WHAT YOU WILL DO – Quote exactly, and only, the lines of the material below from the line with "Build this scene" through the line with "return ((px - CX)".

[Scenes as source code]

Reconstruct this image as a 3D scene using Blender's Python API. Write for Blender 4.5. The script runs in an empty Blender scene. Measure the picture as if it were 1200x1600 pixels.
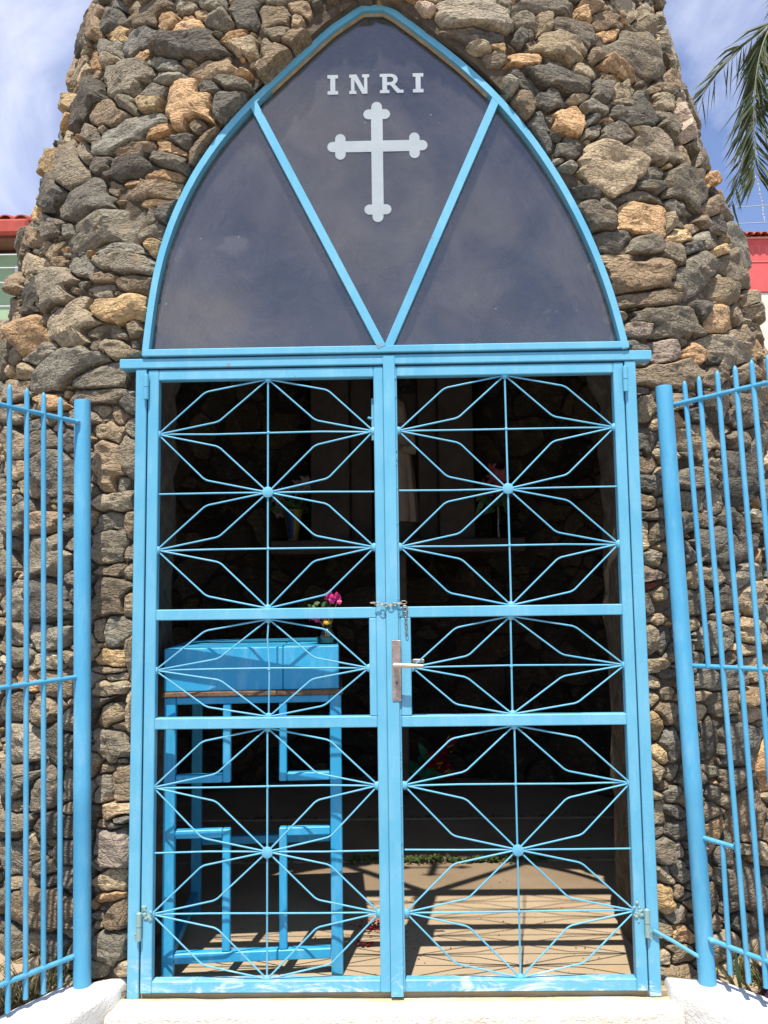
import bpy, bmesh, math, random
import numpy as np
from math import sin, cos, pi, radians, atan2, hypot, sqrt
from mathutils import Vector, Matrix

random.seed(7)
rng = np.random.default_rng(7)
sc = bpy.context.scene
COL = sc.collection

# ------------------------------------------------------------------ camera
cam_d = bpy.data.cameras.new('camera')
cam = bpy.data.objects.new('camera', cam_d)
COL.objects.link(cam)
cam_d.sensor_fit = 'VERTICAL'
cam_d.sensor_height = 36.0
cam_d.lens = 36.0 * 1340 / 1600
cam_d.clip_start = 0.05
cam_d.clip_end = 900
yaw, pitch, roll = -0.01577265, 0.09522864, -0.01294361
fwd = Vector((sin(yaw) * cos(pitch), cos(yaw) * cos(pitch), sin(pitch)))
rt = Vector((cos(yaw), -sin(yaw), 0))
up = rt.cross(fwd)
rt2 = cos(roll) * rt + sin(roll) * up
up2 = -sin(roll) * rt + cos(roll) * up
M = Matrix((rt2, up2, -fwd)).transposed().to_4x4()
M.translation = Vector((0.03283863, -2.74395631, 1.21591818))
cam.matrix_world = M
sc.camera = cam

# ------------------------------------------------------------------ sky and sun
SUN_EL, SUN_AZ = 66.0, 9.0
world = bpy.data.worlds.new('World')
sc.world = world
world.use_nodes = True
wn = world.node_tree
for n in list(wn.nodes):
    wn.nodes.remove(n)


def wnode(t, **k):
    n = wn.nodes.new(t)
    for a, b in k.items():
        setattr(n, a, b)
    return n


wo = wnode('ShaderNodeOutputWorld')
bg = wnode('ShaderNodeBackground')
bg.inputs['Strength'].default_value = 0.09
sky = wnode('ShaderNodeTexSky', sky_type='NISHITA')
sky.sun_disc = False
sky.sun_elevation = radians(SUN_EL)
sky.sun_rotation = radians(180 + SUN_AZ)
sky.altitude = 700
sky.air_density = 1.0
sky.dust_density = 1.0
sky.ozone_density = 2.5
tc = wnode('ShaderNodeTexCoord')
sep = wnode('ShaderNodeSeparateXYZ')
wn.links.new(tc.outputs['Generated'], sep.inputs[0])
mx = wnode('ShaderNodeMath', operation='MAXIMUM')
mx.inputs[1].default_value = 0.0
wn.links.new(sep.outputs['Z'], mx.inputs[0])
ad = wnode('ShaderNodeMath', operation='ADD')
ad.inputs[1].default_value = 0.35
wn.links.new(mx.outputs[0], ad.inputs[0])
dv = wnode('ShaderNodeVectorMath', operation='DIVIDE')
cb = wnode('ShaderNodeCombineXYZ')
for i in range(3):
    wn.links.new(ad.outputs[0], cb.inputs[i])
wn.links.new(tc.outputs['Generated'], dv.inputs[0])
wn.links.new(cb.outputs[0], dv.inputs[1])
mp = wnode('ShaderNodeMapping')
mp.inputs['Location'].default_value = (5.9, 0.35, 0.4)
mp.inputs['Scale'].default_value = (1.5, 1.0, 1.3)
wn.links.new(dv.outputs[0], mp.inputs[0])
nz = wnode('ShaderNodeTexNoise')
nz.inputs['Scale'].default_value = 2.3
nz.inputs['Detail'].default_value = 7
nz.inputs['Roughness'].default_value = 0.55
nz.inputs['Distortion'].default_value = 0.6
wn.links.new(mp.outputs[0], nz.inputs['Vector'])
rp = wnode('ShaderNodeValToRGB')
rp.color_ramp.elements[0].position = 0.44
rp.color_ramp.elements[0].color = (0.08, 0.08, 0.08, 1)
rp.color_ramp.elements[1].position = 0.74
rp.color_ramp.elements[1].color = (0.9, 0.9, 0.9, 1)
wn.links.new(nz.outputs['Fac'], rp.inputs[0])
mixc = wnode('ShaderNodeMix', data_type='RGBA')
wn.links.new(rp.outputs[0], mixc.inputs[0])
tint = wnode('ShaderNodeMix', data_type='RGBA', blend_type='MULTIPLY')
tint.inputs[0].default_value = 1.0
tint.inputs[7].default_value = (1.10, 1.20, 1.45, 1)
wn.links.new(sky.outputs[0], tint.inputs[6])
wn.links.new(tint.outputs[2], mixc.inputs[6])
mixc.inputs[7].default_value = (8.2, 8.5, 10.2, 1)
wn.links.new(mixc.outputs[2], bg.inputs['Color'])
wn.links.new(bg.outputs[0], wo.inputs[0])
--
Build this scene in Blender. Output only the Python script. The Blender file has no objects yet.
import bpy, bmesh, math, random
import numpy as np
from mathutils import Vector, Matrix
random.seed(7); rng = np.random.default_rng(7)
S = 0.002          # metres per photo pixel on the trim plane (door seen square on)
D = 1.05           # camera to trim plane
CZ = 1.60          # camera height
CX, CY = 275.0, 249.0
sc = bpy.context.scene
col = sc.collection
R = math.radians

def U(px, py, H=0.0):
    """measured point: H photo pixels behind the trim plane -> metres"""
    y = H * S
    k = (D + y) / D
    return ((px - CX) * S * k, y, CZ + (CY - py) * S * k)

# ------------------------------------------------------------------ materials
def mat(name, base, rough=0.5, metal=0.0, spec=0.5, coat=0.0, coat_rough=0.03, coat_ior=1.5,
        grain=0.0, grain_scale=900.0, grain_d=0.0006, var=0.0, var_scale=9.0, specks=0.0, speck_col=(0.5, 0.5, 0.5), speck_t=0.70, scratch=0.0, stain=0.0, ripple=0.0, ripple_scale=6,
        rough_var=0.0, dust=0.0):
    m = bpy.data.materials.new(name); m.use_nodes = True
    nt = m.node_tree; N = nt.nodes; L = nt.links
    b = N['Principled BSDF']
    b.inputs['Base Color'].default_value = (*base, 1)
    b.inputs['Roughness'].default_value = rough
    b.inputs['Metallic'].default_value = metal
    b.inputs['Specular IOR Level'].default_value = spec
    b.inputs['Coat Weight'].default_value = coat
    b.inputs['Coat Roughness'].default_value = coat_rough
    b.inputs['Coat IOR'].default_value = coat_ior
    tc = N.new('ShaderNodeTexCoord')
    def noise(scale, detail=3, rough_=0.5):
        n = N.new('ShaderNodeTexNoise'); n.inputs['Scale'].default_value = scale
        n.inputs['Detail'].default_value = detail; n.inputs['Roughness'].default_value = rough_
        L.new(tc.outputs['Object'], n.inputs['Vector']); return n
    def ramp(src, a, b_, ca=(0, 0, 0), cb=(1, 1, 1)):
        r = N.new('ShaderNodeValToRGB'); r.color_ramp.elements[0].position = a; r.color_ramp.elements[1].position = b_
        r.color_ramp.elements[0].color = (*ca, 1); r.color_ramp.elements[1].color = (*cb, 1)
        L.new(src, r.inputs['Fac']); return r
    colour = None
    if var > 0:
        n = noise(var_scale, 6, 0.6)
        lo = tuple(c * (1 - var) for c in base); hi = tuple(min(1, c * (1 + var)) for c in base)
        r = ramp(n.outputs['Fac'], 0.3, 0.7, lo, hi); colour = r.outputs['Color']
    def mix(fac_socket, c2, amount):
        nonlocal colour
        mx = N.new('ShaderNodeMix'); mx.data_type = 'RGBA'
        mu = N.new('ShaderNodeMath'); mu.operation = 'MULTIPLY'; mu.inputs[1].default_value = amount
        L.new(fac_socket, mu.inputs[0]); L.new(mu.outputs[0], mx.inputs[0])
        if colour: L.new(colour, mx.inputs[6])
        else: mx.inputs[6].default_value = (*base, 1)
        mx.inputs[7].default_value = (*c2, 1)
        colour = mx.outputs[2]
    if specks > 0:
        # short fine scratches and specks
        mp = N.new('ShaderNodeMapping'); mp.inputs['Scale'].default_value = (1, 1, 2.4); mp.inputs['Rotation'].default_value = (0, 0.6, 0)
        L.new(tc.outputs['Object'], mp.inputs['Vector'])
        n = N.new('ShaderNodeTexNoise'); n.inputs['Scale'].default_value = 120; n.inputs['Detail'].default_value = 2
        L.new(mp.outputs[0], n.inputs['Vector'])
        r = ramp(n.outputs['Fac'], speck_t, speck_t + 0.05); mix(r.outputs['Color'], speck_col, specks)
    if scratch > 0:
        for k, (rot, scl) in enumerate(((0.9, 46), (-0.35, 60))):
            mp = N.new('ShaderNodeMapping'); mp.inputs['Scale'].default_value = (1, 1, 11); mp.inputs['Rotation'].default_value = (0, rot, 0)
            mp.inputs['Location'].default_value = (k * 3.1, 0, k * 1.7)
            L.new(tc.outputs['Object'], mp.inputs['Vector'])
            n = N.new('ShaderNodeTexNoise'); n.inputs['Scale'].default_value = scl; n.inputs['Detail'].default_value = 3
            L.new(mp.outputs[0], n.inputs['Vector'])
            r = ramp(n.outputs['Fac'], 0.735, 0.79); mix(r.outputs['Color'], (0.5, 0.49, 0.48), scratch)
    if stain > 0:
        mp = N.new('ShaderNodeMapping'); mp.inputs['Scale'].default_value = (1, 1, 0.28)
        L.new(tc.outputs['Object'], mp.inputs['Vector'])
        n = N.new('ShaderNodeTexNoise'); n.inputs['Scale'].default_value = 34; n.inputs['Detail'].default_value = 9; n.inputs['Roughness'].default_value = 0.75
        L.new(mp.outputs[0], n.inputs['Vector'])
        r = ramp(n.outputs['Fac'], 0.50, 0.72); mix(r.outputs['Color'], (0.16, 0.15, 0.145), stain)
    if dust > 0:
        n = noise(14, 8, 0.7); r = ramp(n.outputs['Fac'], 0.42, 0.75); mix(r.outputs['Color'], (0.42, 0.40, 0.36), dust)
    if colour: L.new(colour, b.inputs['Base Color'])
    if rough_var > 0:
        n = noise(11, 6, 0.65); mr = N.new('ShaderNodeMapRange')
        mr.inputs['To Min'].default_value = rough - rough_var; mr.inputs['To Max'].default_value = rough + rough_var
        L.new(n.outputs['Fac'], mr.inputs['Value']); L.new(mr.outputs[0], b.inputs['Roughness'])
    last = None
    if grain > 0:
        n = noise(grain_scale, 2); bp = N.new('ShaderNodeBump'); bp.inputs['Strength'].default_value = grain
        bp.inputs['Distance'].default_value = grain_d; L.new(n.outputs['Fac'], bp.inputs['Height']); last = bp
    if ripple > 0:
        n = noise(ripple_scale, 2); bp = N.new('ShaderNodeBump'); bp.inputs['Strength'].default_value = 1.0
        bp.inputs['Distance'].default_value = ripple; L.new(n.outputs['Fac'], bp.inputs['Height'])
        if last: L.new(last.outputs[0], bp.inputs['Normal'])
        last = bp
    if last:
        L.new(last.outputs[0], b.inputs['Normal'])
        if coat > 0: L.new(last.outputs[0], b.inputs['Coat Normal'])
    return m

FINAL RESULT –
Build this scene in Blender. Output only the Python script. The Blender file has no objects yet.
import bpy, bmesh, math, random
import numpy as np
from mathutils import Vector, Matrix
random.seed(7); rng = np.random.default_rng(7)
S = 0.002          # metres per photo pixel on the trim plane (door seen square on)
D = 1.05           # camera to trim plane
CZ = 1.60          # camera height
CX, CY = 275.0, 249.0
sc = bpy.context.scene
col = sc.collection
R = math.radians

def U(px, py, H=0.0):
    """measured point: H photo pixels behind the trim plane -> metres"""
    y = H * S
    k = (D + y) / D
    return ((px - CX) * S * k, y, CZ + (CY - py) * S * k)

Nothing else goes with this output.